### Exercise goal
Provide the data again in its entirety, exactly as given.
• • • •
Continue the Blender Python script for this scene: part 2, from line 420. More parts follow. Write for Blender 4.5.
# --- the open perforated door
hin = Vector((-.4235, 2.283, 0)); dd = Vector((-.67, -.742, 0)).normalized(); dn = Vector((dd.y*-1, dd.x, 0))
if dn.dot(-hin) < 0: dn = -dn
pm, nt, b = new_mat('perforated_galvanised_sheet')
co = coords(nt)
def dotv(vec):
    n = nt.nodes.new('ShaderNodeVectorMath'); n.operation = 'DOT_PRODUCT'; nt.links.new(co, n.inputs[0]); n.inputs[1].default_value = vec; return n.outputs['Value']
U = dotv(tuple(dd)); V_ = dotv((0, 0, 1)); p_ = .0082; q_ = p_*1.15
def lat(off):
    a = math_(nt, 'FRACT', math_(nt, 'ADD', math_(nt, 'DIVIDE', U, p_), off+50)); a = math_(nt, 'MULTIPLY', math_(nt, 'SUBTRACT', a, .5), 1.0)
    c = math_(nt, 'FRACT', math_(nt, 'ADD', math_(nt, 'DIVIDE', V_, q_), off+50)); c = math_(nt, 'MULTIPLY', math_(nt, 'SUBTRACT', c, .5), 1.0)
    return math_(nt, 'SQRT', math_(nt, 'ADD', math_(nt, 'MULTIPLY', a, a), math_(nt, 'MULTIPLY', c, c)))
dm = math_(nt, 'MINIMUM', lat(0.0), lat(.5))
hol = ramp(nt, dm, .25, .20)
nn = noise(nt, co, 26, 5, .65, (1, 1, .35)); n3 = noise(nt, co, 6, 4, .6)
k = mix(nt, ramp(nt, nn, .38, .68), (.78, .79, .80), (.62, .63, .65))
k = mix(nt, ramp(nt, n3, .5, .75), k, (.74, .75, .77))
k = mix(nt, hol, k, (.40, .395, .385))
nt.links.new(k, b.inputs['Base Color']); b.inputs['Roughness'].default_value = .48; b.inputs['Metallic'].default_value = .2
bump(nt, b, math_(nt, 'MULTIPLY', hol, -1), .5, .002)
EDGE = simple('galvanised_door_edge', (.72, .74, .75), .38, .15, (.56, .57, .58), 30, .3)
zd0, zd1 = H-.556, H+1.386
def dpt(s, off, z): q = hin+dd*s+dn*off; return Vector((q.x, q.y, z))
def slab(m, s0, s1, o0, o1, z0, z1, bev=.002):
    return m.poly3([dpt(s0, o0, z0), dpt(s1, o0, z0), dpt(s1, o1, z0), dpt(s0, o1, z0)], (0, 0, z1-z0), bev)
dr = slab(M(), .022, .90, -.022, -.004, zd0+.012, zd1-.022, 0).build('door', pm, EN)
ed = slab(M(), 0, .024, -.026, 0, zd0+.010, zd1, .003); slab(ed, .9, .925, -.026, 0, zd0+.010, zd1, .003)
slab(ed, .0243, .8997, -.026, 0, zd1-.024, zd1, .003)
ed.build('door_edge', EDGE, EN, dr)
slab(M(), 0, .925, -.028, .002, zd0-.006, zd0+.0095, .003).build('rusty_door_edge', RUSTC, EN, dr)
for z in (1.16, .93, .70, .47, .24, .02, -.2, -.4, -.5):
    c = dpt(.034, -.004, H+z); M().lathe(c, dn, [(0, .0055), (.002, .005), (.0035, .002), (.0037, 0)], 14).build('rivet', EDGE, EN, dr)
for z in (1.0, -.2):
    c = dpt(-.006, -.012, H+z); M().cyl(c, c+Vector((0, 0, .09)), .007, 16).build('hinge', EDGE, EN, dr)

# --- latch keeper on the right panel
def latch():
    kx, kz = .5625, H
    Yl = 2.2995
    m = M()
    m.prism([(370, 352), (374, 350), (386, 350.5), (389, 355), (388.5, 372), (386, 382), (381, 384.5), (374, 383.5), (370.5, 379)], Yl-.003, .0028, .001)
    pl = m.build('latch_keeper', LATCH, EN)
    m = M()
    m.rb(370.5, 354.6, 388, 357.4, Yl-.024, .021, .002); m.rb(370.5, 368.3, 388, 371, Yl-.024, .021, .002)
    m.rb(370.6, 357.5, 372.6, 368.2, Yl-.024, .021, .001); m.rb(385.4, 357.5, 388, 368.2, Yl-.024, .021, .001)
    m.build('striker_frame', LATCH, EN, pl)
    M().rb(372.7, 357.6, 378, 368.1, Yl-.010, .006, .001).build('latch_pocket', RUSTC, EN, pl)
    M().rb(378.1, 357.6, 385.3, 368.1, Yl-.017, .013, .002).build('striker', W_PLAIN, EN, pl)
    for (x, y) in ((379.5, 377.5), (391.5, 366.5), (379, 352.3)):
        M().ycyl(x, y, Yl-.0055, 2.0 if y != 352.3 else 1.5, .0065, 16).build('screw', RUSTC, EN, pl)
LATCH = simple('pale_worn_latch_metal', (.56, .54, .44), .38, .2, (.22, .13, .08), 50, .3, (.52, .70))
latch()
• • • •
### Solution
Continue the Blender Python script for this scene: part 2, from line 420. More parts follow. Write for Blender 4.5.
# --- the open perforated door
hin = Vector((-.4235, 2.283, 0)); dd = Vector((-.67, -.742, 0)).normalized(); dn = Vector((dd.y*-1, dd.x, 0))
if dn.dot(-hin) < 0: dn = -dn
pm, nt, b = new_mat('perforated_galvanised_sheet')
co = coords(nt)
def dotv(vec):
    n = nt.nodes.new('ShaderNodeVectorMath'); n.operation = 'DOT_PRODUCT'; nt.links.new(co, n.inputs[0]); n.inputs[1].default_value = vec; return n.outputs['Value']
U = dotv(tuple(dd)); V_ = dotv((0, 0, 1)); p_ = .0082; q_ = p_*1.15
def lat(off):
    a = math_(nt, 'FRACT', math_(nt, 'ADD', math_(nt, 'DIVIDE', U, p_), off+50)); a = math_(nt, 'MULTIPLY', math_(nt, 'SUBTRACT', a, .5), 1.0)
    c = math_(nt, 'FRACT', math_(nt, 'ADD', math_(nt, 'DIVIDE', V_, q_), off+50)); c = math_(nt, 'MULTIPLY', math_(nt, 'SUBTRACT', c, .5), 1.0)
    return math_(nt, 'SQRT', math_(nt, 'ADD', math_(nt, 'MULTIPLY', a, a), math_(nt, 'MULTIPLY', c, c)))
dm = math_(nt, 'MINIMUM', lat(0.0), lat(.5))
hol = ramp(nt, dm, .25, .20)
nn = noise(nt, co, 26, 5, .65, (1, 1, .35)); n3 = noise(nt, co, 6, 4, .6)
k = mix(nt, ramp(nt, nn, .38, .68), (.78, .79, .80), (.62, .63, .65))
k = mix(nt, ramp(nt, n3, .5, .75), k, (.74, .75, .77))
k = mix(nt, hol, k, (.40, .395, .385))
nt.links.new(k, b.inputs['Base Color']); b.inputs['Roughness'].default_value = .48; b.inputs['Metallic'].default_value = .2
bump(nt, b, math_(nt, 'MULTIPLY', hol, -1), .5, .002)
EDGE = simple('galvanised_door_edge', (.72, .74, .75), .38, .15, (.56, .57, .58), 30, .3)
zd0, zd1 = H-.556, H+1.386
def dpt(s, off, z): q = hin+dd*s+dn*off; return Vector((q.x, q.y, z))
def slab(m, s0, s1, o0, o1, z0, z1, bev=.002):
    return m.poly3([dpt(s0, o0, z0), dpt(s1, o0, z0), dpt(s1, o1, z0), dpt(s0, o1, z0)], (0, 0, z1-z0), bev)
dr = slab(M(), .022, .90, -.022, -.004, zd0+.012, zd1-.022, 0).build('door', pm, EN)
ed = slab(M(), 0, .024, -.026, 0, zd0+.010, zd1, .003); slab(ed, .9, .925, -.026, 0, zd0+.010, zd1, .003)
slab(ed, .0243, .8997, -.026, 0, zd1-.024, zd1, .003)
ed.build('door_edge', EDGE, EN, dr)
slab(M(), 0, .925, -.028, .002, zd0-.006, zd0+.0095, .003).build('rusty_door_edge', RUSTC, EN, dr)
for z in (1.16, .93, .70, .47, .24, .02, -.2, -.4, -.5):
    c = dpt(.034, -.004, H+z); M().lathe(c, dn, [(0, .0055), (.002, .005), (.0035, .002), (.0037, 0)], 14).build('rivet', EDGE, EN, dr)
for z in (1.0, -.2):
    c = dpt(-.006, -.012, H+z); M().cyl(c, c+Vector((0, 0, .09)), .007, 16).build('hinge', EDGE, EN, dr)

# --- latch keeper on the right panel
def latch():
    kx, kz = .5625, H
    Yl = 2.2995
    m = M()
    m.prism([(370, 352), (374, 350), (386, 350.5), (389, 355), (388.5, 372), (386, 382), (381, 384.5), (374, 383.5), (370.5, 379)], Yl-.003, .0028, .001)
    pl = m.build('latch_keeper', LATCH, EN)
    m = M()
    m.rb(370.5, 354.6, 388, 357.4, Yl-.024, .021, .002); m.rb(370.5, 368.3, 388, 371, Yl-.024, .021, .002)
    m.rb(370.6, 357.5, 372.6, 368.2, Yl-.024, .021, .001); m.rb(385.4, 357.5, 388, 368.2, Yl-.024, .021, .001)
    m.build('striker_frame', LATCH, EN, pl)
    M().rb(372.7, 357.6, 378, 368.1, Yl-.010, .006, .001).build('latch_pocket', RUSTC, EN, pl)
    M().rb(378.1, 357.6, 385.3, 368.1, Yl-.017, .013, .002).build('striker', W_PLAIN, EN, pl)
    for (x, y) in ((379.5, 377.5), (391.5, 366.5), (379, 352.3)):
        M().ycyl(x, y, Yl-.0055, 2.0 if y != 352.3 else 1.5, .0065, 16).build('screw', RUSTC, EN, pl)
LATCH = simple('pale_worn_latch_metal', (.56, .54, .44), .38, .2, (.22, .13, .08), 50, .3, (.52, .70))
latch()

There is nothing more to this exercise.